--- Start ---

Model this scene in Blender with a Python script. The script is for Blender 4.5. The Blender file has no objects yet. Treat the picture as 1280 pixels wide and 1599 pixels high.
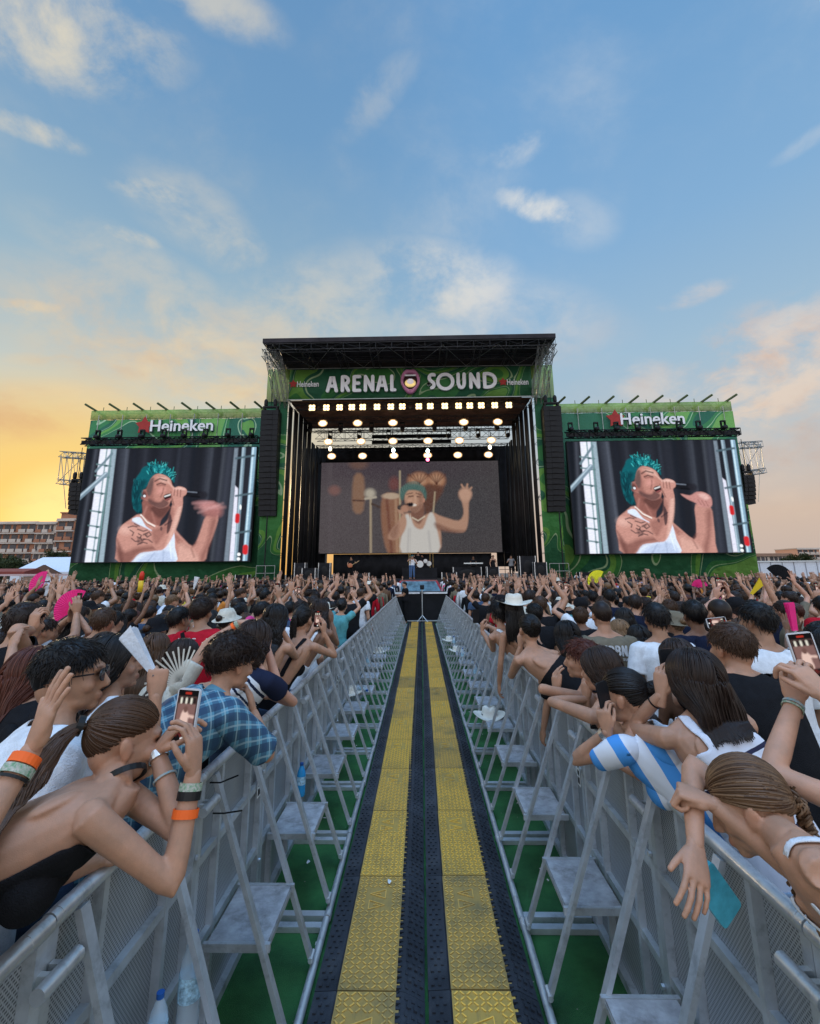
import bpy, math, random
import numpy as np
from mathutils import Vector, Matrix
S = bpy.context.scene
COL = S.collection
rad = math.radians

# ------------------------------------------------------------------ camera
CAMH = 2.12; FPX = 740.0; PX0, PY0 = 640.0, 730.0; W0, H0 = 1280.0, 1599.0
def _n(v): v = np.array(v, float); return v/np.linalg.norm(v)
_yc = _n((657-PX0, PY0-895, FPX))
_r = rad(0.7)
_zc = np.array((-math.sin(_r), math.cos(_r), 0.0)); _zc = _n(_zc-_yc*np.dot(_zc, _yc))
_xc = np.cross(_yc, _zc); _xc = _xc if _xc[0] > 0 else -_xc
RIGHT = np.array((_xc[0], _yc[0], _zc[0])); UP = np.array((_xc[1], _yc[1], _zc[1])); FWD = np.array((_xc[2], _yc[2], _zc[2]))
CAMP = np.array((0, 0, CAMH))
def proj(p):
    d = np.array(p, float)-CAMP; z = d@FWD
    return (PX0+FPX*(d@RIGHT)/z, PY0-FPX*(d@UP)/z)
def ray(px, py):
    return _n(RIGHT*(px-PX0)/FPX + UP*(PY0-py)/FPX + FWD)
def at(px, py, Y):                      # world point seen at a photo pixel, at world depth Y
    d = ray(px, py); return CAMP+d*(Y/d[1])
def atz(px, py, z):                     # ... at world height z
    d = ray(px, py); return CAMP+d*((z-CAMH)/d[2])
def atx(px, py, x):
    d = ray(px, py); return CAMP+d*(x/d[0])
cd = bpy.data.cameras.new("Camera"); cam = bpy.data.objects.new("Camera", cd); COL.objects.link(cam)
cd.sensor_fit = 'VERTICAL'; cd.sensor_height = 36.0; cd.sensor_width = 36.0
cd.lens = 36.0*FPX/H0; cd.shift_x = 0.0; cd.shift_y = -(H0/2-PY0)/H0
cd.clip_start = 0.05; cd.clip_end = 3000
m = Matrix(((RIGHT[0], UP[0], -FWD[0], 0), (RIGHT[1], UP[1], -FWD[1], 0), (RIGHT[2], UP[2], -FWD[2], CAMH), (0, 0, 0, 1)))
cam.matrix_world = m
S.camera = cam
S.view_settings.view_transform = 'Standard'; S.view_settings.look = 'None'
S.view_settings.gamma = 1.0; S.view_settings.exposure = 0.0
S.cycles.use_denoising = True
S.cycles.max_bounces = 5; S.cycles.diffuse_bounces = 3; S.cycles.glossy_bounces = 2; S.cycles.transparent_max_bounces = 8
S.cycles.sample_clamp_indirect = 6

# ------------------------------------------------------------------ world
def srgb(r, g, b):
    f = lambda c: (c/255)/12.92 if c/255 <= .04045 else ((c/255+.055)/1.055)**2.4
    return (f(r), f(g), f(b), 1)
world = bpy.data.worlds.new("World"); S.world = world; world.use_nodes = True
wt = world.node_tree; wt.nodes.clear()
class NT:
    def __init__(s, t): s.t = t
    def n(s, typ, ins=None, **kw):
        nd = s.t.nodes.new(typ)
        for k, v in kw.items(): setattr(nd, k, v)
        for k, v in (ins or {}).items():
            sk = nd.inputs[k]
            if isinstance(v, bpy.types.NodeSocket): s.t.links.new(v, sk)
            else: sk.default_value = v
        return nd
    def math(s, op, a, b=0.0, c=0.0, clamp=False):
        return s.n('ShaderNodeMath', {0: a, 1: b, 2: c}, operation=op, use_clamp=clamp).outputs[0]
    def vm(s, op, a, b=(0, 0, 0)):
        nd = s.n('ShaderNodeVectorMath', {0: a, 1: b}, operation=op)
        return nd.outputs['Value'] if op in ('DOT_PRODUCT', 'LENGTH') else nd.outputs[0]
    def ramp(s, fac, stops, interp='LINEAR'):
        nd = s.n('ShaderNodeValToRGB', {0: fac}); cr = nd.color_ramp; cr.interpolation = interp
        while len(cr.elements) < len(stops): cr.elements.new(0.5)
        for e, (p, c) in zip(cr.elements, stops): e.position = p; e.color = c if len(c) == 4 else (*c, 1)
        return nd.outputs[0]
    def mix(s, f, a, b, blend='MIX'):
        nd = s.n('ShaderNodeMix', data_type='RGBA', blend_type=blend)
        for i, v in ((0, f), (6, a), (7, b)):
            if isinstance(v, bpy.types.NodeSocket): s.t.links.new(v, nd.inputs[i])
            else: nd.inputs[i].default_value = v
        return nd.outputs[2]
    def mr(s, v, a, b, c=0.0, d=1.0, smooth=True):
        return s.n('ShaderNodeMapRange', {0: v, 1: a, 2: b, 3: c, 4: d}, interpolation_type='SMOOTHSTEP' if smooth else 'LINEAR').outputs[0]
T = NT(wt)
geo = T.n('ShaderNodeTexCoord').outputs['Generated']
dirn = T.vm('NORMALIZE', geo)
sp = T.n('ShaderNodeSeparateXYZ', {0: dirn}); dx, dy, dz = sp.outputs
SUNDIR = ray(112, 812)
hz = T.n('ShaderNodeCombineXYZ', {0: dx, 1: dy, 2: 0.0}).outputs[0]
hz = T.vm('NORMALIZE', hz)
sh = _n((SUNDIR[0], SUNDIR[1], 0))
az = T.vm('DOT_PRODUCT', hz, tuple(sh))
cool = T.ramp(dz, [(0.0, srgb(204, 186, 178)), (0.10, srgb(220, 196, 178)), (0.24, srgb(194, 204, 210)), (0.40, srgb(168, 199, 222)), (0.58, srgb(140, 184, 224)), (0.86, srgb(108, 162, 214)), (1.0, srgb(98, 150, 204))])
warm = T.ramp(dz, [(0.0, srgb(247, 184, 96)), (0.10, srgb(252, 190, 92)), (0.20, srgb(238, 208, 156)), (0.32, srgb(206, 212, 204)), (0.50, srgb(158, 190, 210)), (0.72, srgb(118, 164, 206)), (1.0, srgb(98, 146, 198))])
wf = T.mr(az, 0.62, 0.99)
sky = T.mix(wf, cool, warm)
sd = T.vm('DOT_PRODUCT', dirn, tuple(SUNDIR))
g1 = T.mr(sd, 0.955, 1.0); sky = T.mix(T.math('MULTIPLY', g1, 0.75), sky, srgb(255, 212, 104))
g2 = T.mr(sd, 0.9935, 1.0); sky = T.mix(g2, sky, (1.25, 0.82, 0.30, 1))
# wisps: noise laid on a flat cloud layer, seen in perspective
inv = T.math('DIVIDE', 1.0, T.math('MAXIMUM', T.math('ADD', dz, 0.42), 0.06))
cx = T.math('MULTIPLY', dx, inv); cy = T.math('MULTIPLY', dy, inv)
cv = T.n('ShaderNodeCombineXYZ', {0: T.math('MULTIPLY', cx, 1.0), 1: T.math('MULTIPLY', cy, 1.0), 2: 0.0}).outputs[0]
n1 = T.n('ShaderNodeTexNoise', {'Vector': cv, 'Scale': 1.9, 'Detail': 9.0, 'Roughness': 0.60, 'Distortion': 0.2}).outputs[0]
n2 = T.n('ShaderNodeTexNoise', {'Vector': cv, 'Scale': 6.5, 'Detail': 12.0, 'Roughness': 0.62, 'Distortion': 0.25}).outputs[0]
gen = T.math('MULTIPLY', T.math('MULTIPLY', T.mr(n1, 0.44, 0.78), T.mr(n2, 0.30, 0.70)), 0.62)
def blob(px, py, wx, wy, rot, amt, soft=0.0):
    c = ray(px, py); a, b = rad(rot), 0
    e1 = _n(RIGHT - c*(RIGHT@c)); e2 = np.cross(c, e1); e2 = e2 if e2@UP > 0 else -e2
    u = e1*math.cos(a)+e2*math.sin(a); v = -e1*math.sin(a)+e2*math.cos(a)
    sc = FPX*(c@FWD)**-1
    k = 1.0/(c@FWD)
    ru = wx/FPX/k; rv = wy/FPX/k
    du = T.math('DIVIDE', T.vm('DOT_PRODUCT', dirn, tuple(u)), ru)
    dv = T.math('DIVIDE', T.vm('DOT_PRODUCT', dirn, tuple(v)), rv)
    q = T.math('ADD', T.math('MULTIPLY', du, du), T.math('MULTIPLY', dv, dv))
    q = T.math('SUBTRACT', 1.0, q, clamp=True)
    front = T.math('GREATER_THAN', T.vm('DOT_PRODUCT', dirn, tuple(c)), 0.0)
    q = T.math('MULTIPLY', q, front)
    if not soft:
        nn = T.mr(T.math('ADD', n2, T.math('MULTIPLY', q, 0.14)), 0.47, 0.74)
        q = T.math('MULTIPLY', T.mr(q, 0.0, 1.0), nn)
    else:
        q = T.math('MULTIPLY', T.mr(q, 0.0, 1.0), T.mr(n2, 0.30, 0.66))
    return T.math('MULTIPLY', q, amt)
cl = gen
for b in [(90, 45, 230, 110, -10, 1.0), (330, 0, 150, 50, -20, .7), (60, 205, 95, 26, -20, .8), (245, 300, 80, 26, -12, .85), (330, 360, 150, 60, -38, .5), (300, 330, 120, 70, -30, .5, 1), (205, 370, 60, 18, -20, .7),
          (840, 325, 95, 30, -14, 1.0), (900, 345, 80, 50, -10, .4, 1), (800, 235, 70, 34, 20, .5), (590, 150, 110, 40, 40, .30), (690, 445, 170, 80, -10, 1.0, 1), (740, 500, 260, 90, -5, .6, 1), (330, 560, 330, 120, -20, .85, 1), (430, 520, 300, 110, 25, .7, 1), (230, 430, 200, 60, -30, .5, 1),
          (20, 480, 130, 22, 0, .9), (180, 560, 170, 20, 0, .6), (1190, 590, 220, 130, 35, 1.0), (1160, 640, 240, 90, 15, .6, 1), (1080, 460, 70, 22, 20, .7), (1010, 600, 60, 60, 60, .6), (1260, 220, 60, 18, 40, .3),
          (60, 640, 260, 60, 5, .55, 1), (40, 780, 140, 18, 0, .35), (1150, 700, 260, 90, 10, .35, 1)]:
    cl = T.math('MAXIMUM', cl, blob(*b))
elevf = T.mr(dz, 0.12, 0.60)
ccool = T.mix(elevf, srgb(240, 214, 190), srgb(226, 230, 232))
cwarm = T.mix(elevf, srgb(255, 214, 138), srgb(226, 220, 204))
ccol = T.mix(wf, ccool, cwarm)
ccol = T.mix(T.math('MULTIPLY', T.mr(n1, 0.55, 0.35), T.math('SUBTRACT', 1.0, elevf)), ccol, srgb(214, 150, 110))
sky = T.mix(T.math('MULTIPLY', cl, 1.0), sky, ccol)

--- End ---

== Your instructions ==
Give again, word for word, every line from the top of the data through the line with "rad = math.radians", both ends included, and exclude the pictures.

== Task answer ==
Model this scene in Blender with a Python script. The script is for Blender 4.5. The Blender file has no objects yet. Treat the picture as 1280 pixels wide and 1599 pixels high.
import bpy, math, random
import numpy as np
from mathutils import Vector, Matrix
S = bpy.context.scene
COL = S.collection
rad = math.radians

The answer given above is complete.